▸ **What is expected**: Leave out the pictures and set down exactly the lines from the start of the listing through the one with "S.cycles.max_bounces = 8;", both included.

-- begin --

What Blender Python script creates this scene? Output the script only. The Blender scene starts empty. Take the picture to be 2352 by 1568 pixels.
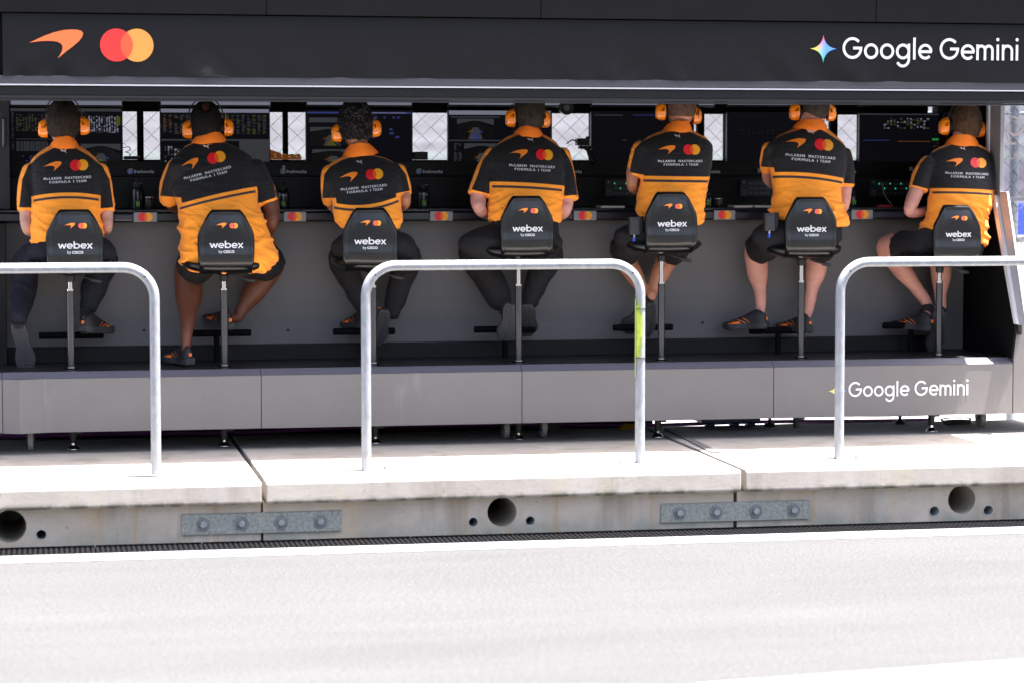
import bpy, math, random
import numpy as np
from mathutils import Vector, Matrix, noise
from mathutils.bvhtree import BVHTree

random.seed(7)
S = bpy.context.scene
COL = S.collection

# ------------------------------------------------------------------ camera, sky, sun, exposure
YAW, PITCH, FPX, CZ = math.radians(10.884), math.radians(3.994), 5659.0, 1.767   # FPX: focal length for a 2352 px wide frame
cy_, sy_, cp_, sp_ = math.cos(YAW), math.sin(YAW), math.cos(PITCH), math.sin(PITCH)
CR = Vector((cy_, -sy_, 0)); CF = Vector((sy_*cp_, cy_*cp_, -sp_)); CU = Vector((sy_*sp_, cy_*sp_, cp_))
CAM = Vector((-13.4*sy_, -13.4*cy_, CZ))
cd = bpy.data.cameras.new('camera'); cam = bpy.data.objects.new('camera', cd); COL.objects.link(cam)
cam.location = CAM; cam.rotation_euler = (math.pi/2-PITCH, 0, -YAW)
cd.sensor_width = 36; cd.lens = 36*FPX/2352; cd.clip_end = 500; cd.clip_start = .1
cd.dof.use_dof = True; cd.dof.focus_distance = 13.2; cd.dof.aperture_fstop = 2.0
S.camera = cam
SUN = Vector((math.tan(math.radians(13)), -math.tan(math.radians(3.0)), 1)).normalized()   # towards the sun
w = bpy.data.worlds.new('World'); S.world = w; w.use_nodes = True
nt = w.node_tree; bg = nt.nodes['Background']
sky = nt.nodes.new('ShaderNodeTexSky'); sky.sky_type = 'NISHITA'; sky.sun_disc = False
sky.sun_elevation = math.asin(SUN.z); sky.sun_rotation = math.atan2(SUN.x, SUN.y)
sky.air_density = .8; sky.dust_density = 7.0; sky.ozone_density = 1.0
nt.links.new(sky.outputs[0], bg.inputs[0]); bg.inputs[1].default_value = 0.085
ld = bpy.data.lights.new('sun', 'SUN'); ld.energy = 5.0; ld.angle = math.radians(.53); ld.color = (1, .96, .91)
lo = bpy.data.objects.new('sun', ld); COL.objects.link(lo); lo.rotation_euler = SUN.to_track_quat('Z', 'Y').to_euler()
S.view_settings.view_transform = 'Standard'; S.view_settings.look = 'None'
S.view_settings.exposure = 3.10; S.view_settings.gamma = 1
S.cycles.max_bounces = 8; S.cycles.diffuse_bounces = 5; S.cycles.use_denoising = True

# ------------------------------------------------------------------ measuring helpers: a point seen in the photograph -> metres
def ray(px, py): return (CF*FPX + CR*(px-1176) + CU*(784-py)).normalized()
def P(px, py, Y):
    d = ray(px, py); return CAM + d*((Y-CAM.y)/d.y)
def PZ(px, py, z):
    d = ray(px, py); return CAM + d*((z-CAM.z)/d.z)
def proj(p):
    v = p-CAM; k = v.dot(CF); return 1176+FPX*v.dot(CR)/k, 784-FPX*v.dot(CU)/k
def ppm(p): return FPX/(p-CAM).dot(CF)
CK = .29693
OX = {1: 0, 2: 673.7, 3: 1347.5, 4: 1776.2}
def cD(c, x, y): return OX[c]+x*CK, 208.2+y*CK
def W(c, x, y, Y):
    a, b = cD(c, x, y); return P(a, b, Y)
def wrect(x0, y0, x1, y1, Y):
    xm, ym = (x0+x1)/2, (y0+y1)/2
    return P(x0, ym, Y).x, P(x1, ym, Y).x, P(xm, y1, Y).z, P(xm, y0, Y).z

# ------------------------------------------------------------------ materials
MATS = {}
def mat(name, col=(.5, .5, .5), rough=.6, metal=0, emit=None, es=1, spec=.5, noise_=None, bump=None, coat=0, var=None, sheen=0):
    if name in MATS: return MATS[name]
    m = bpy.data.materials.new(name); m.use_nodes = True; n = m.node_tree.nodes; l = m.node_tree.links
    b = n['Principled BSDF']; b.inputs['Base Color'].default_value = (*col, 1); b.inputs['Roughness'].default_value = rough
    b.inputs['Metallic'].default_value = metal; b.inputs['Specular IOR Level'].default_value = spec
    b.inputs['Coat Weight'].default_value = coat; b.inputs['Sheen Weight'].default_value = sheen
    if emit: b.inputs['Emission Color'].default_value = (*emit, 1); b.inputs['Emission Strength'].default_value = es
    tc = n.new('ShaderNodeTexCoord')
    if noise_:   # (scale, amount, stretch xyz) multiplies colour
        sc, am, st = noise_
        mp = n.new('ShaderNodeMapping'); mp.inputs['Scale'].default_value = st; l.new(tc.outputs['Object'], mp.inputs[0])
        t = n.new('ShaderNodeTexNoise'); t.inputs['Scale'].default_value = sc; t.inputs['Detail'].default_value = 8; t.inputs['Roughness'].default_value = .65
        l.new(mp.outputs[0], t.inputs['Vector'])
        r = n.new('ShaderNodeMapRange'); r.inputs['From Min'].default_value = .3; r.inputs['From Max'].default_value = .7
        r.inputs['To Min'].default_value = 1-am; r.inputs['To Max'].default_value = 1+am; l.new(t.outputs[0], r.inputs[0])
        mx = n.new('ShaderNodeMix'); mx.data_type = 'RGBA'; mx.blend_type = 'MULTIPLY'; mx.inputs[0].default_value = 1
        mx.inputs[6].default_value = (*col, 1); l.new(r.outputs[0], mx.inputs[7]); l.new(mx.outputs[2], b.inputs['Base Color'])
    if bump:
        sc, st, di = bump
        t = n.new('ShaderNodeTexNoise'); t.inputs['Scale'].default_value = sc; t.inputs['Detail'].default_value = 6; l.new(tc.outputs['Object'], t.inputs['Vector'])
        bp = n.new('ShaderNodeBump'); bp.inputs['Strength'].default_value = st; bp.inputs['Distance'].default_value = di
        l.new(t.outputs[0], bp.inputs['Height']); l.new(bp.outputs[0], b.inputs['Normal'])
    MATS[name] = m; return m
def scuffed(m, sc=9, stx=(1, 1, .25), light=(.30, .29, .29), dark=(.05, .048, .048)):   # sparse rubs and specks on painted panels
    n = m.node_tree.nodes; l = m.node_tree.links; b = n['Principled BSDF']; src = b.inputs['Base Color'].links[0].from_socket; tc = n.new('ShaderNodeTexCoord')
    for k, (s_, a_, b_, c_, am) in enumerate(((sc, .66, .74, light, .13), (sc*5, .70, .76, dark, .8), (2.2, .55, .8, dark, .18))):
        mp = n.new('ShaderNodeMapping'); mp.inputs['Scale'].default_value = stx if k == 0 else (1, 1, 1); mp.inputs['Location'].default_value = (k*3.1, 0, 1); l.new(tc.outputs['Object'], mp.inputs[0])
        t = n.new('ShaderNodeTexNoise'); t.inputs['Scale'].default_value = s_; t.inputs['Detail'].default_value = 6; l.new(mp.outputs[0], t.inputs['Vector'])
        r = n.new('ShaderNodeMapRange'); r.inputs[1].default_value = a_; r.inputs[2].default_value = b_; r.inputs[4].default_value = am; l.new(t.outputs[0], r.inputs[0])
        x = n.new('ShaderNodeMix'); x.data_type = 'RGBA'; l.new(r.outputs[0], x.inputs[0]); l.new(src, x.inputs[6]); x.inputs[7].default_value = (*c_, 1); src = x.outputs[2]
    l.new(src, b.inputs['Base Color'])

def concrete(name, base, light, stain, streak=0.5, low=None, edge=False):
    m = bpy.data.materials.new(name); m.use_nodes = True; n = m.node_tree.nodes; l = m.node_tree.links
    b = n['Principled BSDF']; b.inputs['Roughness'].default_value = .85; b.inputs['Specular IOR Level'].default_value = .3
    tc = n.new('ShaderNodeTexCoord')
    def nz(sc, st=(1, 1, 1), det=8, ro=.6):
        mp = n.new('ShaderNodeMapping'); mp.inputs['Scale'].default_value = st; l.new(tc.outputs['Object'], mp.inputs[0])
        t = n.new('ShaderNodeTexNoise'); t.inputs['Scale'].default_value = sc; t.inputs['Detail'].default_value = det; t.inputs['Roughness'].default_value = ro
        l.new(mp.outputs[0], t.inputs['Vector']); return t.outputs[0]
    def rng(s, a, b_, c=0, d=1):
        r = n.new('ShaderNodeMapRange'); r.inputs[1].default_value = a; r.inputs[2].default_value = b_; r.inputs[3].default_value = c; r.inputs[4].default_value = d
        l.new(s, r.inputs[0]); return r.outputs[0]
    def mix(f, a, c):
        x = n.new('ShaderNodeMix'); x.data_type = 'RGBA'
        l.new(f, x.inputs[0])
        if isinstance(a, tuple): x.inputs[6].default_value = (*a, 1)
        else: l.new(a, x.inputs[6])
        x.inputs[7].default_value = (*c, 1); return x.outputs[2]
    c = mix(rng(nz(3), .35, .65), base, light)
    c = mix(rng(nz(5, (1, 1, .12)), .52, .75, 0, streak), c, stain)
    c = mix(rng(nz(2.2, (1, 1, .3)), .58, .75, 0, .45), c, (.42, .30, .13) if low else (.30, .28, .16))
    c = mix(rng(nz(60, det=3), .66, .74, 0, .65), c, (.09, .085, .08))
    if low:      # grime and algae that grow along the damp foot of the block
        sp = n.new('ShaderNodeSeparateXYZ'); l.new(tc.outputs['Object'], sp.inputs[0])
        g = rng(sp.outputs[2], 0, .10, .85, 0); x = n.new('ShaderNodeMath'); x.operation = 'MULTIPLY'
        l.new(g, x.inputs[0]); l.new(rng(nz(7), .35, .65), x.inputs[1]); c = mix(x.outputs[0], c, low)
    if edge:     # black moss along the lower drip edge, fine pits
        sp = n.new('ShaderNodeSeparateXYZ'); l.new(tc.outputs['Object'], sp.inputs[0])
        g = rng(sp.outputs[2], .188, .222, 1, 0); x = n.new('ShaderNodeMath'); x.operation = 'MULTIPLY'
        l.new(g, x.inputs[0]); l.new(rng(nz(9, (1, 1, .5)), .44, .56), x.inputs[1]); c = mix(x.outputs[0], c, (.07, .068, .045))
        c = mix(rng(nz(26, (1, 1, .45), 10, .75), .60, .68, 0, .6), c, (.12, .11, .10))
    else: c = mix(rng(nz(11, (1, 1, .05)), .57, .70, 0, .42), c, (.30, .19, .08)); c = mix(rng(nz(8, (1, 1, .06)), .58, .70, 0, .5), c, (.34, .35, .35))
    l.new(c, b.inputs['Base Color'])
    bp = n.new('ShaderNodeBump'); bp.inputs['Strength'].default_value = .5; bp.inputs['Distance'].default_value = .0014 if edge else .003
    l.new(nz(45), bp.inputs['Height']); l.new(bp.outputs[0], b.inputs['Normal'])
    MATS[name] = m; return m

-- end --

▸ **Reply to the exercise**:
What Blender Python script creates this scene? Output the script only. The Blender scene starts empty. Take the picture to be 2352 by 1568 pixels.
import bpy, math, random
import numpy as np
from mathutils import Vector, Matrix, noise
from mathutils.bvhtree import BVHTree

random.seed(7)
S = bpy.context.scene
COL = S.collection

# ------------------------------------------------------------------ camera, sky, sun, exposure
YAW, PITCH, FPX, CZ = math.radians(10.884), math.radians(3.994), 5659.0, 1.767   # FPX: focal length for a 2352 px wide frame
cy_, sy_, cp_, sp_ = math.cos(YAW), math.sin(YAW), math.cos(PITCH), math.sin(PITCH)
CR = Vector((cy_, -sy_, 0)); CF = Vector((sy_*cp_, cy_*cp_, -sp_)); CU = Vector((sy_*sp_, cy_*sp_, cp_))
CAM = Vector((-13.4*sy_, -13.4*cy_, CZ))
cd = bpy.data.cameras.new('camera'); cam = bpy.data.objects.new('camera', cd); COL.objects.link(cam)
cam.location = CAM; cam.rotation_euler = (math.pi/2-PITCH, 0, -YAW)
cd.sensor_width = 36; cd.lens = 36*FPX/2352; cd.clip_end = 500; cd.clip_start = .1
cd.dof.use_dof = True; cd.dof.focus_distance = 13.2; cd.dof.aperture_fstop = 2.0
S.camera = cam
SUN = Vector((math.tan(math.radians(13)), -math.tan(math.radians(3.0)), 1)).normalized()   # towards the sun
w = bpy.data.worlds.new('World'); S.world = w; w.use_nodes = True
nt = w.node_tree; bg = nt.nodes['Background']
sky = nt.nodes.new('ShaderNodeTexSky'); sky.sky_type = 'NISHITA'; sky.sun_disc = False
sky.sun_elevation = math.asin(SUN.z); sky.sun_rotation = math.atan2(SUN.x, SUN.y)
sky.air_density = .8; sky.dust_density = 7.0; sky.ozone_density = 1.0
nt.links.new(sky.outputs[0], bg.inputs[0]); bg.inputs[1].default_value = 0.085
ld = bpy.data.lights.new('sun', 'SUN'); ld.energy = 5.0; ld.angle = math.radians(.53); ld.color = (1, .96, .91)
lo = bpy.data.objects.new('sun', ld); COL.objects.link(lo); lo.rotation_euler = SUN.to_track_quat('Z', 'Y').to_euler()
S.view_settings.view_transform = 'Standard'; S.view_settings.look = 'None'
S.view_settings.exposure = 3.10; S.view_settings.gamma = 1
S.cycles.max_bounces = 8; S.cycles.diffuse_bounces = 5; S.cycles.use_denoising = True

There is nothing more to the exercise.